Below is an open letter from a politician who left the southern Swedish city of Malmö for the country in order to spare his daughter all the diversity.
No web link is available, since the letter was published in the print version of a Swedish newspaper. Steen, however, has uploaded a scan of the page.
This translation by Michael Laudahn was posted in a slightly different version earlier today at Vlad Tepes:
Farewell Sofielund — here I saw a man being shot dead
Farewell, my old, beloved Sofielund. Farewell, Möllan, where I played as a boy, and where I took my first steps into adult life. Farewell, exciting East Malmö, with all its fine restaurants and other shops offering good prices. I also say farewell to shootings, graffiti and gross damages.
During my fifteen years as a neighbour to Seved [neighbourhood in eastern Malmö, near Rosengård], I became an eyewitness to a man’s final steps in life, after he was shot in the head. My living room window was smashed twice, and I was burgled once. I have heard so many shots fired that I can tell if it was a pistol or a revolver. Additionally, we saw how drug trafficking came ever closer to my street, and then began to occur quite openly in my street, after police introduced CCTV. Only recently, teargas was shot into an apartment, because the festival being celebrated was too noisy.
That my move was less than two months ago feels somewhat surrealistic. After a seven-minute car drive from the Seved chaos, there is a totally different Malmö. I quite understand that other politicians have problems comprehending the problems in Seved, if they live in an area such as the one I live in now.

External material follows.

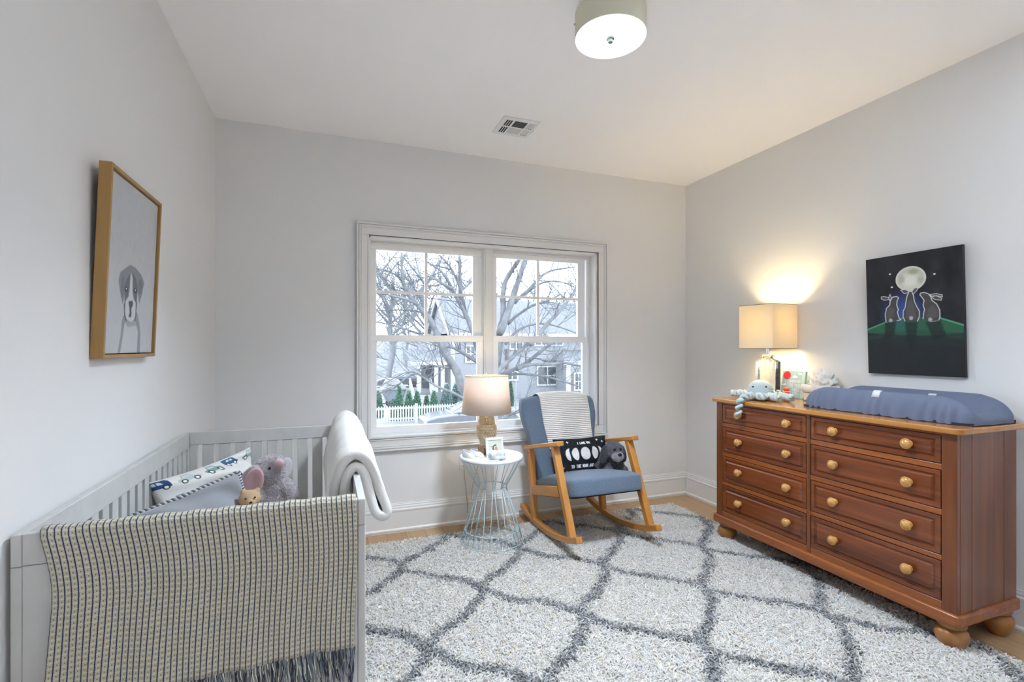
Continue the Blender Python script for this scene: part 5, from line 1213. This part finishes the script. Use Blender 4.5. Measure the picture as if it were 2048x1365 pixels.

Of course, you may consider my move a cowardly act, and think I should have stayed, to fight for a better East Malmö. All those who know my political actions also know that I always have fought for lifting up Sofielund and Seved, but none of the politicians responsible listened, and now we harvest the crop. At the same time, I refuse to risk my daughter in order to prove a point. When my beloved daughter was five years old, she could swim 500 metres in one go, but she could not ride a bicycle. Where in this area should we let her ride a bike?
Now we just open the door, and she runs outside like a whirlwind, to visit some of the friends she made here. Thus, farewell to East Malmö. I continue to work for you, but can no longer live inside you.